Income and Losses in a Side Business: Is Your Participation “Material?”

Business Income Atttorneys Serving the Sugarland and Houston Areas

It is quite common for “high net worth” individuals (e.g., physicians, landowners, developers, and those with significant investment portfolios) to invest in side businesses or enterprises. The investment decision might be prompted by a specific hobby or interest – say, in classic automobiles – or it may be rooted in a desire to help a fledgling entrepreneur. Often, particularly in the early years, these side businesses generate losses instead of actual income. The IRS has a vested interest in limiting the ability of an investor to reduce his or her taxable income by what it labels as “passive” losses. What sort of participation in the business is required to characterize the loss as “active” rather than “passive?”

Material Participation

Generally speaking, the Internal Revenue Service requires “material participation” in the business in order for losses to be considered active and not passive. Investors are sometimes surprised that having a financial interest in a business – even when it is a significant one – is insufficient to meet the Tax Code’s material participation criteria. According to the IRS, an individual materially participates in a business activity when his or her participation is on a “regular, continuous and substantial basis” [see the recent case of Escalante, T.C. Summ. 2015–47].

The IRS Seven-Part Test

In most cases, the IRS uses a seven-part test to determine if an investor’s participation is material. The taxpayer need not meet all parts in the test; the IRS gauges participation on an overall score. It assesses whether:

  • The taxpayer works 500 hours or more during the year in the activity.
  • The taxpayer does substantially all the work in the activity.
  • The taxpayer works more than 100 hours in the activity during the year and no one else works more than the taxpayer.
  • The activity is a “significant participation activity,” and the sum of such activities in which the taxpayer works 100-500 hours exceeds 500 hours for the year.
  • The taxpayer materially participated in the activity in any five of the prior 10 years.
  • The activity is a personal service activity and the taxpayer materially participated in that activity in any three prior years.
  • Considering all facts and circumstances related to the taxpayer’s involvement in the business, the taxpayer participates in the activity on a regular, continuous, and substantial basis during such year.

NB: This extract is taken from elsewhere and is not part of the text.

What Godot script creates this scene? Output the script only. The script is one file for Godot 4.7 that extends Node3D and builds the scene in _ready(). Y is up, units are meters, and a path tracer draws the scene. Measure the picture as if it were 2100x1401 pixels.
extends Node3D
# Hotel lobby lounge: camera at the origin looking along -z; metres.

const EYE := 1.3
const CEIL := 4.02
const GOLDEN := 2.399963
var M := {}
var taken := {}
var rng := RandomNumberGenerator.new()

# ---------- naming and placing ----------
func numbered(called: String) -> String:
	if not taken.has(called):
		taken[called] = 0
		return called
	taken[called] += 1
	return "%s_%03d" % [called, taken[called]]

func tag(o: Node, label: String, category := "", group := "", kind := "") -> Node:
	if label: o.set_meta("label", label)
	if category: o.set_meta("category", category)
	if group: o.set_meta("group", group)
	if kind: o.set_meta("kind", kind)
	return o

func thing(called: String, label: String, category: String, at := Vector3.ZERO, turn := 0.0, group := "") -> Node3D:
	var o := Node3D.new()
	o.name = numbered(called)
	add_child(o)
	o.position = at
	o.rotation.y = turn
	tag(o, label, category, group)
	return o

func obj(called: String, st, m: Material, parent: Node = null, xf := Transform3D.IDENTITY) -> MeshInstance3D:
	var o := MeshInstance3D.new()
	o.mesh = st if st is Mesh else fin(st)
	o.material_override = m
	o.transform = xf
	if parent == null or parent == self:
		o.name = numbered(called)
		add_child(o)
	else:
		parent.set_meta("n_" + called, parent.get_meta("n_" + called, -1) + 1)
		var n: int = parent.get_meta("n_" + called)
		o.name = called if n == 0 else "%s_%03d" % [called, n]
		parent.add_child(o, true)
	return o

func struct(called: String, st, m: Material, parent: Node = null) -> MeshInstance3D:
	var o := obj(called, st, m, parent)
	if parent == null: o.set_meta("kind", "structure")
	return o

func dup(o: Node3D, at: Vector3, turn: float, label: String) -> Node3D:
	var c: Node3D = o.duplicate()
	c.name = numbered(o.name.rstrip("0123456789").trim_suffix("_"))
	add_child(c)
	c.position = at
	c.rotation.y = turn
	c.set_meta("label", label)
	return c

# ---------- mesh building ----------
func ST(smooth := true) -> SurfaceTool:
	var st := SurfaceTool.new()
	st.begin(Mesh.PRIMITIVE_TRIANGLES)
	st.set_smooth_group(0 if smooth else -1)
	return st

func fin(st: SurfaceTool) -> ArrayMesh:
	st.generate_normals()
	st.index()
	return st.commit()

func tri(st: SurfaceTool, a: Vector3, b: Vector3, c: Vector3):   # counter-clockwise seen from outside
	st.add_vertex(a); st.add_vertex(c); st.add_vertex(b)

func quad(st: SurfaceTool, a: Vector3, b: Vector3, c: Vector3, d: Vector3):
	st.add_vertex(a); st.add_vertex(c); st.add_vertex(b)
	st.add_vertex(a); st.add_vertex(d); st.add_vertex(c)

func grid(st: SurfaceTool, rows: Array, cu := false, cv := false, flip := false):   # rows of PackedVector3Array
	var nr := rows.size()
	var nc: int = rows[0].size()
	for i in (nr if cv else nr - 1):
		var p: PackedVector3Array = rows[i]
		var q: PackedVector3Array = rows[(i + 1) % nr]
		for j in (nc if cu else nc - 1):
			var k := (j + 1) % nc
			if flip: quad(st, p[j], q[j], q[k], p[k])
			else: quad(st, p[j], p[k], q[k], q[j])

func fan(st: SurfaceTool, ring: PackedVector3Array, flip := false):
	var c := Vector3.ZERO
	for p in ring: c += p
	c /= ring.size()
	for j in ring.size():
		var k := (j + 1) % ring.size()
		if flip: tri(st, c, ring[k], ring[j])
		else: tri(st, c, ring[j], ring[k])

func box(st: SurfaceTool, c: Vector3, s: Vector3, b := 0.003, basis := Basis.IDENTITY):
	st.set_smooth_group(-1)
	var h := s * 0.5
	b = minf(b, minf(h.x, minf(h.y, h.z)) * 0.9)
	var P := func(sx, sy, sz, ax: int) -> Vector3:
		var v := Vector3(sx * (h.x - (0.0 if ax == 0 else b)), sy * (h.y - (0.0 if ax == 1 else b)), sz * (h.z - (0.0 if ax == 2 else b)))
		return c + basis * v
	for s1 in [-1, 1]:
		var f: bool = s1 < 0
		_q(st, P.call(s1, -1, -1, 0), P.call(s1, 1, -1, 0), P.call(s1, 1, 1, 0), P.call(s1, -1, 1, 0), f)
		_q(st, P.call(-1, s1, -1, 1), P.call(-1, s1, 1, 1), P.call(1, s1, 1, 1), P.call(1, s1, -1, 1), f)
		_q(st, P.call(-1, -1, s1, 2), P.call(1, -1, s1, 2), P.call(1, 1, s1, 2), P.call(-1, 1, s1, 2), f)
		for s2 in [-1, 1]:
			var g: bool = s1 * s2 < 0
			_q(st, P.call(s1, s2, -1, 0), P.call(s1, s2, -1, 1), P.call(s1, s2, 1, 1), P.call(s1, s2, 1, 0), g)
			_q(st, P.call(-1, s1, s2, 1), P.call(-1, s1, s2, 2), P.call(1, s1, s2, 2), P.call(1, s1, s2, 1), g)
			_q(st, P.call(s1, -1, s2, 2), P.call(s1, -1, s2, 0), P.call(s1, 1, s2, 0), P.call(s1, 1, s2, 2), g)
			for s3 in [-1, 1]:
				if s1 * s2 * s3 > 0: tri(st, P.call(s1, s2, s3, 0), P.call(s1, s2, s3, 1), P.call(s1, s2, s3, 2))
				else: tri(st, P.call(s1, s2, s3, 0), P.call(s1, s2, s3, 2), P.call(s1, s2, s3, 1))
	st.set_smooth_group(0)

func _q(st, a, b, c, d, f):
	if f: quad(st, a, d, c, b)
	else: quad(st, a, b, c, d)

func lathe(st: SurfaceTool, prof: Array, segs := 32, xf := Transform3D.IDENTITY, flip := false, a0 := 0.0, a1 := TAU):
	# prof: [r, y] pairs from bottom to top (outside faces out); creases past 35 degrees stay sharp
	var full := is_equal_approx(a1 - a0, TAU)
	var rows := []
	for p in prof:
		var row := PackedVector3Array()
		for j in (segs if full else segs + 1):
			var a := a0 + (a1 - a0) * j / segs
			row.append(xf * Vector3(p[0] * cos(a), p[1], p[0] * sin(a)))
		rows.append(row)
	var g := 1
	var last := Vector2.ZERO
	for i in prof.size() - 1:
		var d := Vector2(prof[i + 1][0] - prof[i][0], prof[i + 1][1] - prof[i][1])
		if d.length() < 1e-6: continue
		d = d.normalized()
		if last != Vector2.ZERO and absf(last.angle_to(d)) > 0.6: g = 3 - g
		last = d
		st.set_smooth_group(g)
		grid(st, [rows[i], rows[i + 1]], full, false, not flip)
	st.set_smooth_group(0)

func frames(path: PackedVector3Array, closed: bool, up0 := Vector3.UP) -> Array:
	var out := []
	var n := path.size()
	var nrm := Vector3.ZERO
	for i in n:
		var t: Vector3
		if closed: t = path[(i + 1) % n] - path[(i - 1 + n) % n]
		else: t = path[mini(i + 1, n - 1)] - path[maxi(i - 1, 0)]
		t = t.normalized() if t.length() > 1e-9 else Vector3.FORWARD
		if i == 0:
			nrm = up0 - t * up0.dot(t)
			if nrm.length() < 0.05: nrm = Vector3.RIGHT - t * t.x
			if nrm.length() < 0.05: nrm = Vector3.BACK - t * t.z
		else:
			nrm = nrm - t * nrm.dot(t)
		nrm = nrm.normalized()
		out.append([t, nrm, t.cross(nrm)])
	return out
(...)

However, this part of the seven-part test only applies if the taxpayer works at least 100 hours in the activity, no one else works more hours than the taxpayer in the activity, and no one else receives compensation for managing the activity.

Consider the IRS Test When Negotiating the Investment Agreement

In many cases, material participation is easier to establish where the issue isn’t merely an afterthought. It is important to give careful attention to the detail at the time the investment is made. For example, the investment might designate the number of hours each month that the investor is to devote to the business. It might designate not only a time frame for participation, but specify the actual duties that are contemplated. The investor should also give attention to documenting his or her time spent on the side business after the investment is made. It will do little good to craft an investment agreement that calls for material participation if the agreement is then ignored.